28 Desember 2016 | admin
Berita PSKK, Kegiatan, Main Slide, Media, Workshop

Yogyakarta, PSKK UGM – Kepentingan masyarakat adalah yang utama di dalam pelayanan publik. Berbicara pelayanan publik, maka pemerintah dituntut untuk memiliki keberpihakan terhadap kepentingan masyarakat. Tak terkecuali dalam pelayanan Kartu Tanda Penduduk Elektronik atau e-KTP.

Terlepas dari isu santer mengenai kasus penyelewengan dana pengadaan KTP elektronik di tingkat nasional, Kepala Pusat Studi Kependudukan dan Kebijakan Universitas Gadjah Mada, Dr.soc.pol. Agus Heruanto Hadna, M.Si. menyampaikan, jangan sampai kasus tersebut mempengaruhi kinerja kementerian maupun dinas terkait di dalam memberikan pelayanan KTP elektronik kepada masyarakat. Pelayanan kepada masyarakat harus tetap dilakukan secara profesional. Cakupan perekaman KTP eletronik perlu terus diperluas. Bagaimanapun, basis data kependudukan yang tunggal melalui KTP elektronik merupakan kebutuhan mendesak.

“KTP sangat diperlukan karena selalu jadi syarat administratif utama, terlebih dalam waktu dekat ada banyak wilayah baik provinsi, kabupaten, maupun kota yang akan menyelenggarakan pemilihan kepala daerah. Penduduk membutuhkan KTP untuk menggunakan hak pilihnya,” kata Hadna dalam Lokakarya Pengelolaan Pengaduan Masyarakat: Pelayanan KTP Elektronik yang diselenggarakan PSKK UGM bersama Bagian Organisasi Pemerintah Kota Yogyakarta, Rabu (28/12) di Ruang Sekip, Gadjah Mada University Club Hotel.

Setidaknya ada 101 wilayah yang akan menyelenggarakan pilkada secara serentak pada 2017. Wilayah-wilayah tersebut terdiri dari 7 provinsi, 76 kabupaten, dan 18 kota. Hadna menambahkan, berpartisipasi aktif untuk memilih pemimpin merupakan hak warga negara dan pemerintah berkewajiban untuk memenuhi hak tersebut.

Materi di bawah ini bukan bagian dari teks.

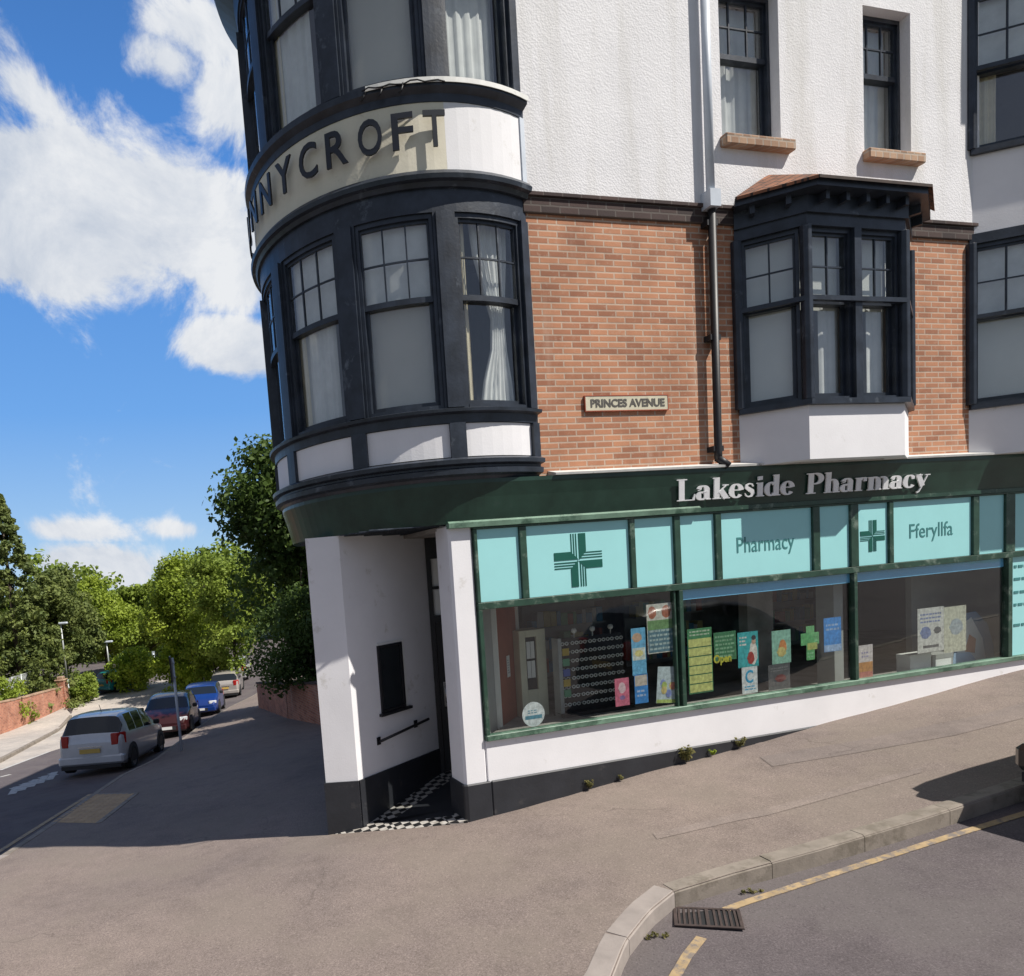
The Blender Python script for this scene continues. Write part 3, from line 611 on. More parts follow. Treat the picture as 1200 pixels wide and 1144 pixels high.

Peneliti PSKK UGM, Triyastuti Setianingrum, M.Sc. dalam kesempatan sama menceritakan, saat melakukan Survei Pengaduan Masyarakat 2015: Pelayanan KTP Elektronik di Kota Yogyakarta, tim peneliti masih bertemu warga yang belum punya KTP elektronik. Minimnya ketersediaan blangko dari pusat menjadi persoalan yang tidak bisa dihindari. Sebanyak 8 juta blangko diberitakan gagal lelang akhir tahun ini karena berpotensi terkait persoalan hukum. Pengadaan blangko baru bisa diselesaikan pada pertengahan 2017.

Tidak tersedianya blangko jadi persoalan utama dalam pelayanan KTP elektronik. Waktu pelayanan yang dijanjikan selesai satu hari tidak pernah bisa tercapai. Belum lagi persoalan sistem jaringan yang sering down semakin menambah lama waktu pelayanan. Warga banyak mengeluhkan. Hal ini sesuai pula dengan hasil survei bahwa lamanya waktu pelayanan merupakan indikator yang paling banyak dikeluhkan oleh warga Kota Yogyakarta. Nilai Indeks Pengaduan Masyarakat (IPM) indikator waktu pelayanan, yakni 32,19.

“Persoalan blangko dan jaringan berkaitan dengan kebijakan atau kewenangan dari pemerintah pusat sehingga seringkali dinas kependudukan dan catatan sipil di daerah tidak bisa berbuat banyak. Maka, jaringan yang lancar serta kepastian ketersediaan blangko sebetulnya harus bisa dijamin oleh pemerintah pusat,” kata Triyas.

Selain indikator waktu pelayanan, indikator lain yang seringkali dikeluhkan oleh masyarakat adalah kualitas cetakan kartu. Belum lama dicetak, kartu mudah rusak. Kualitasnya tidak sebaik kartu SIM C. Nilai IPM untuk indikator kualitas kartu KTP elektronik adalah 26,83 disusul kemudian indikator prosedur pelayanan, yakni 26,71.

Triyas mengatakan, warga masih mengeluhkan soal persyaratan yang berbeda. Regulasi pusat melalui Surat Kementerian Dalam Negeri Nomor 471/1767/SJ mendorong penyederhanaan prosedur, tapi tidak semua daerah menerapkannya. Beberapa daerah masih meminta warganya untuk menunjukkan surat pengantar dari RT/RW dan kelurahan/kecamatan untuk merekam KTP elektronik. Di Kota Yogyakarta misalnya, perekaman KTP elektronik masih didasarkan pada Peraturan Walikota Yogyakarta Nomor 90 Tahun 2012 yang mensyaratkan surat pengantar RT/RW. Beberapa pihak menilai surat pengantar masih relevan dan penting karena RT/RW haruslah mengetahui siapa saja warga yang tinggal di wilayahnya.

“Agar tidak simpang siur, maka regulasi pusat dengan daerah harus konsisten. Di Kota Yogyakarta, ini sudah menjadi usulan untuk dibahas dalam Program Legislasi Daerah 2017. Semoga bisa segera selesai sehingga warga mendapatkan kepastian informasi soal syarat pembuatan KTP elektronik,” kata Triyas lagi. [] Media Center PSKK UGM.